Y Murillo no se cuenta precisamente entre aquellos jueces a los que, con o sin matices, analistas y portavoces conservadores acusan de arropar a independentistas o antisistemas. Porque la ponente de la sentencia que confirmó la pitada al himno como una actuación amparada por la libertad de expresión es la misma magistrada a la que la Corte europea asestó una verdadera bofetada hace tres semanas al concluir que el contenido y el tono de sus diálogos con Arnaldo Otegi durante el caso Bateragune confirman que el dirigente vasco no tuvo un juicio justo. Fue en esa vista, que perseguía dirimir si Otegi había utilizado la organización Bateragune como pantalla y marca blanca para reconstruir Batasuna, donde Murillo le emplazó a explicitar si condenaba rotundamente la violencia. Cuando el acusado respondió que no pensaba contestar, Murillo replicó de inmediato: “Ya sabía yo que no me iba a contestar esa pregunta”. Su vehemencia le costó a la postre una condena de Estrasburgo a España por parcialidad.

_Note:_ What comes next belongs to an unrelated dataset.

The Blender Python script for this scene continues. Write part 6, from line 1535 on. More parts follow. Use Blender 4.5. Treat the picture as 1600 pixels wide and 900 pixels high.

En la sentencia sobre la pitada, Murillo y los otros dos magistrados de la sala pusieron el acento en una frontera que casos como el de Dani Mateo envuelven en una niebla no se sabe si más jurídica que política o viceversa: la que separa lo social o moralmente reprochable de lo susceptible de ser calificado como delito. Lo que Santiago Espot, el promotor de la pitada hizo, dice la sentencia, fueron "actos profundamente reprobables, merecedores de los calificativos más abyectos". "Pero –añade el texto sin solución de continuidad– carecen de encaje en las previsiones típicas contenidas en nuestro Código Penal".